The solicitousness of Archbishop Romero for the poor was not limited to making cold and impersonal declarations and exhortations, but he went out to encounter the poor, and he knew how to approach their situation and their station in life, by borrowing again the words of Pope Francis, ‘touching the flesh of Christ’. “Poverty for us Christians,” says the Pope, “is not a sociological, philosophical or cultural category, no. It is theological. I might say this is the first category, because our God, the Son of God, abased himself, he made himself poor to walk along the road with us.”  And thus, “a poor Church for the poor begins by reaching out to the flesh of Christ. If we reach out to the flesh of Christ, we begin to understand something, to understand what this poverty, the Lord’s poverty, actually is; and this is far from easy.”

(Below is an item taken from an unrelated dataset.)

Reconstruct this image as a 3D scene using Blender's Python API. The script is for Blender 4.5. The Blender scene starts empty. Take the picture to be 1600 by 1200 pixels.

That was the example of Archbishop Romero that this image captures so powerfully. Romero reached out to the flesh of Christ: The Church, he says, “believes that in each person is the Creator’s image and that everyone who tramples it offends God. It takes as spittle in its face, as lashes on its back, as the cross in its passion, all that human beings suffer, even though they be unbelievers. They suffer as God’s images. There is no dichotomy between man and God’s image. Whoever tortures a human being, whoever abuses a human being, whoever outrages a human being, abuses God’s image, and the church takes as its own, that cross, that martyrdom.”  (December 31, 1977 Homily.)
Surely “Nacho” had never attracted the attention of any archbishop, until on September 9, 1977 Blessed Oscar Romero arrived in Las Araditas and stopped to listen to his story, leaving us a vivid example of how to reach out to the flesh of Christ in the poor.